BUSINESS RISK AND FINANCIAL RISK PREMIUM BASICS AND TUTORIALS

BUSINESS RISK AND FINANCIAL RISK PREMIUM BASIC INFORMATION
What Are Business and Financial Risks Premium?



A risk-free investment was defined as one for which the investor is certain of the amount and timing of the expected returns. The returns from most investments do not fit this pattern.

An investor typically is not completely certain of the income to be received or when it will be received. Investments can range in uncertainty from basically risk-free securities, such as T-bills, to highly speculative investments, such as the common stock of small companies engaged in high-risk enterprises.
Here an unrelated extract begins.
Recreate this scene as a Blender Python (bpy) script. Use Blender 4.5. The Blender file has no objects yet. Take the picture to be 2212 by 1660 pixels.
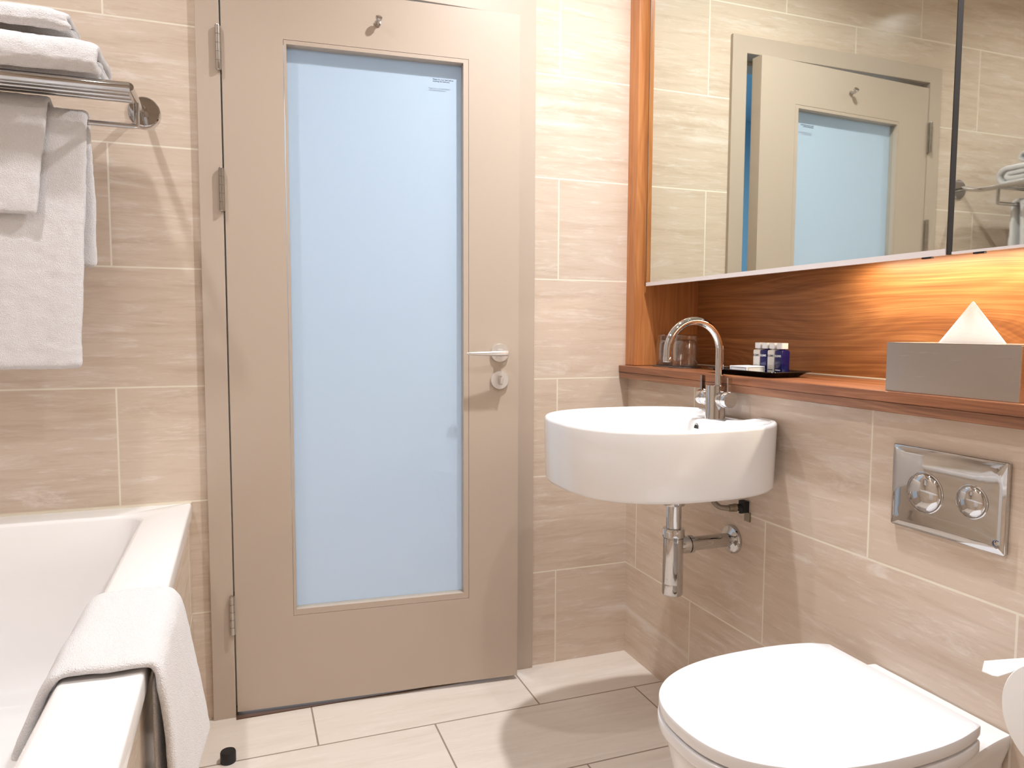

Most investors require higher rates of return on investments if they perceive that there is any uncertainty about the expected rate of return. This increase in the required rate of return over the NRFR is the risk premium (RP). Although the required risk premium represents a composite of all uncertainty, it is possible to consider several fundamental sources of uncertainty


Business risk is the uncertainty of income flows caused by the nature of a firm’s business. The less certain the income flows of the firm, the less certain the income flows to the investor.

Therefore, the investor will demand a risk premium that is based on the uncertainty caused by the basic business of the firm.

As an example, a retail food company would typically experience stable sales and earnings growth over time and would have low business risk compared to a firm in the auto industry, where sales and earnings fluctuate substantially over the business cycle, implying high business risk.

Financial risk is the uncertainty introduced by the method by which the firm finances its investments. If a firm uses only common stock to finance investments, it incurs only business risk.

If a firm borrows money to finance investments, it must pay fixed financing charges (in the form of interest to creditors) prior to providing income to the common stockholders, so the uncertainty of returns to the equity investor increases.

This increase in uncertainty because of fixed-cost financing is called financial risk or financial leverage and causes an increase in the stock’s risk premium.